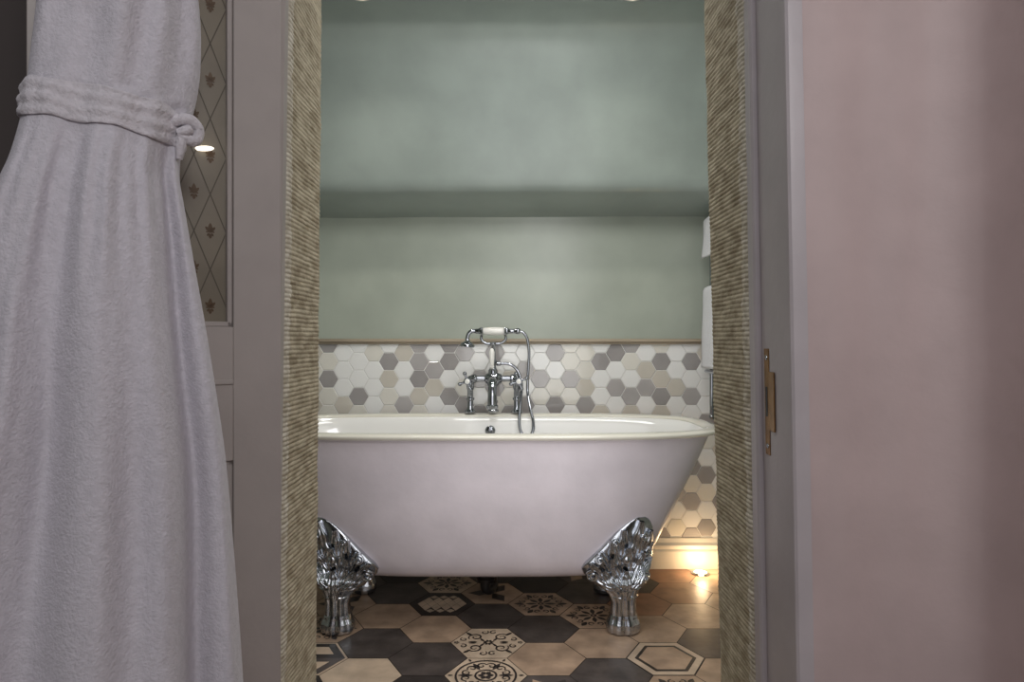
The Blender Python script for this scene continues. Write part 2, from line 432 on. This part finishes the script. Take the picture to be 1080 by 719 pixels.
# ---------------------------------------------------------------- open narrow door leaf on the left
A = math.radians(35); du = Vector((-math.cos(A), -math.sin(A), 0)); dn = Vector((math.sin(A), -math.cos(A), 0)); D0 = Vector((-.371, 1.066, 0))
def DP(t_, s, z): return D0+du*t_+dn*s+Vector((0, 0, z))
fd = lambda v: DP(v.x, v.y, v.z)
door = thing('door_1', 'x', 'door', D0)
del door['label'], door['category']; door['kind'] = 'structure'
bm = BM()
SW = .072; SE = .262; DE = .330
for a, b in ((0, SW), (SE, DE)): box(bm, a, b, -.036, 0, .01, 1.97, f=fd)
for a, b in ((.01, .2), (.735, .942), (1.86, 1.97)): box(bm, SW, SE, -.036, 0, a, b, f=fd)
obj('frame', bm, M['doorpaint'], door, bevel=.0015)
bm = BM()
for c_, d_ in ((SW, SE),):
    for a, b in ((.2, .735), (.942, 1.86)):
        for q in ((c_, c_+.008, a, b), (d_-.008, d_, a, b), (c_, d_, a, a+.008), (c_, d_, b-.008, b)):
            box(bm, q[0], q[1], -.022, -.006, q[2], q[3], f=fd)
        if a < .5: box(bm, c_+.03, d_-.03, -.022, -.012, a+.03, b-.03, f=fd)
    box(bm, c_, d_, 0, .003, .853, .861, f=fd)
obj('moulding', bm, M['doorpaint'], door, bevel=.002)
for c_, d_ in ((SW, SE),):
    bm = BM(); box(bm, c_, d_, -.026, -.018, .2, .735, f=fd); obj('lower_panel', bm, M['doorpaint'], door)
    bm = BM(); box(bm, c_, d_, -.026, -.018, .942, 1.86, 0, f=fd)
    def flat(pts, s, mi):
        bm.faces.new([bm.verts.new(DP(a, s, b)) for a, b in pts]).material_index = mi
    px_, pz = .046, .058; K = .82
    for i in range(-1, 9):
        for j in range(-1, 18):
            cx = c_+.030+i*px_+(px_/2 if j % 2 else 0); cz = .972+j*pz
            if not (c_+.010 < cx < d_-.010 and .955 < cz < 1.85): continue
            s = -.0172
            def pt(a, r0, r1, wd):
                nn = 6; L = []
                for k in range(nn+1): q = k/nn; L.append((lerp(r0, r1, q), wd*math.sin(PI*q)**.8 if 0 < q < 1 else 0))
                for k in range(nn-1, 0, -1): q = k/nn; L.append((lerp(r0, r1, q), -wd*math.sin(PI*q)**.8))
                flat([(cx+K*(x*math.cos(a)-y*math.sin(a)), cz+K*(x*math.sin(a)+y*math.cos(a))) for x, y in L], s, 1)
            pt(PI/2, -.003, .017, .004); pt(PI/2+.75, 0, .013, .003); pt(PI/2-.75, 0, .013, .003)
            pt(-PI/2, .003, .013, .003); pt(-PI/2+.6, .003, .010, .002); pt(-PI/2-.6, .003, .010, .002)
            flat([(cx-.006, cz-.0012), (cx+.006, cz-.0012), (cx+.006, cz+.0008), (cx-.006, cz+.0008)], s+.0002, 1)
            for (ax, az), (bx_, bz) in (((-px_/2, 0), (0, pz)), ((px_/2, 0), (0, pz)), ((-px_/2, 0), (0, -pz)), ((px_/2, 0), (0, -pz))):
                if j % 2: continue
                q0 = Vector((cx+ax, cz+az)); q1 = Vector((cx+bx_, cz+bz)); dd = (q1-q0).normalized(); nn_ = Vector((-dd.y, dd.x))*.0009
                L = [q0+nn_, q1+nn_, q1-nn_, q0-nn_]
                if all(c_+.001 < p.x < d_-.001 and .943 < p.y < 1.859 for p in L): flat([(p.x, p.y) for p in L], s-.0002, 2)
    obj('upper_panel', bm, [M['wallpaper'], M['gold'], M['lattice']], door)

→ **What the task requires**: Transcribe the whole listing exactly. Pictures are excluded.

→ **Written reply**:
The Blender Python script for this scene continues. Write part 2, from line 432 on. This part finishes the script. Take the picture to be 1080 by 719 pixels.
# ---------------------------------------------------------------- open narrow door leaf on the left
A = math.radians(35); du = Vector((-math.cos(A), -math.sin(A), 0)); dn = Vector((math.sin(A), -math.cos(A), 0)); D0 = Vector((-.371, 1.066, 0))
def DP(t_, s, z): return D0+du*t_+dn*s+Vector((0, 0, z))
fd = lambda v: DP(v.x, v.y, v.z)
door = thing('door_1', 'x', 'door', D0)
del door['label'], door['category']; door['kind'] = 'structure'
bm = BM()
SW = .072; SE = .262; DE = .330
for a, b in ((0, SW), (SE, DE)): box(bm, a, b, -.036, 0, .01, 1.97, f=fd)
for a, b in ((.01, .2), (.735, .942), (1.86, 1.97)): box(bm, SW, SE, -.036, 0, a, b, f=fd)
obj('frame', bm, M['doorpaint'], door, bevel=.0015)
bm = BM()
for c_, d_ in ((SW, SE),):
    for a, b in ((.2, .735), (.942, 1.86)):
        for q in ((c_, c_+.008, a, b), (d_-.008, d_, a, b), (c_, d_, a, a+.008), (c_, d_, b-.008, b)):
            box(bm, q[0], q[1], -.022, -.006, q[2], q[3], f=fd)
        if a < .5: box(bm, c_+.03, d_-.03, -.022, -.012, a+.03, b-.03, f=fd)
    box(bm, c_, d_, 0, .003, .853, .861, f=fd)
obj('moulding', bm, M['doorpaint'], door, bevel=.002)
for c_, d_ in ((SW, SE),):
    bm = BM(); box(bm, c_, d_, -.026, -.018, .2, .735, f=fd); obj('lower_panel', bm, M['doorpaint'], door)
    bm = BM(); box(bm, c_, d_, -.026, -.018, .942, 1.86, 0, f=fd)
    def flat(pts, s, mi):
        bm.faces.new([bm.verts.new(DP(a, s, b)) for a, b in pts]).material_index = mi
    px_, pz = .046, .058; K = .82
    for i in range(-1, 9):
        for j in range(-1, 18):
            cx = c_+.030+i*px_+(px_/2 if j % 2 else 0); cz = .972+j*pz
            if not (c_+.010 < cx < d_-.010 and .955 < cz < 1.85): continue
            s = -.0172
            def pt(a, r0, r1, wd):
                nn = 6; L = []
                for k in range(nn+1): q = k/nn; L.append((lerp(r0, r1, q), wd*math.sin(PI*q)**.8 if 0 < q < 1 else 0))
                for k in range(nn-1, 0, -1): q = k/nn; L.append((lerp(r0, r1, q), -wd*math.sin(PI*q)**.8))
                flat([(cx+K*(x*math.cos(a)-y*math.sin(a)), cz+K*(x*math.sin(a)+y*math.cos(a))) for x, y in L], s, 1)
            pt(PI/2, -.003, .017, .004); pt(PI/2+.75, 0, .013, .003); pt(PI/2-.75, 0, .013, .003)
            pt(-PI/2, .003, .013, .003); pt(-PI/2+.6, .003, .010, .002); pt(-PI/2-.6, .003, .010, .002)
            flat([(cx-.006, cz-.0012), (cx+.006, cz-.0012), (cx+.006, cz+.0008), (cx-.006, cz+.0008)], s+.0002, 1)
            for (ax, az), (bx_, bz) in (((-px_/2, 0), (0, pz)), ((px_/2, 0), (0, pz)), ((-px_/2, 0), (0, -pz)), ((px_/2, 0), (0, -pz))):
                if j % 2: continue
                q0 = Vector((cx+ax, cz+az)); q1 = Vector((cx+bx_, cz+bz)); dd = (q1-q0).normalized(); nn_ = Vector((-dd.y, dd.x))*.0009
                L = [q0+nn_, q1+nn_, q1-nn_, q0-nn_]
                if all(c_+.001 < p.x < d_-.001 and .943 < p.y < 1.859 for p in L): flat([(p.x, p.y) for p in L], s-.0002, 2)
    obj('upper_panel', bm, [M['wallpaper'], M['gold'], M['lattice']], door)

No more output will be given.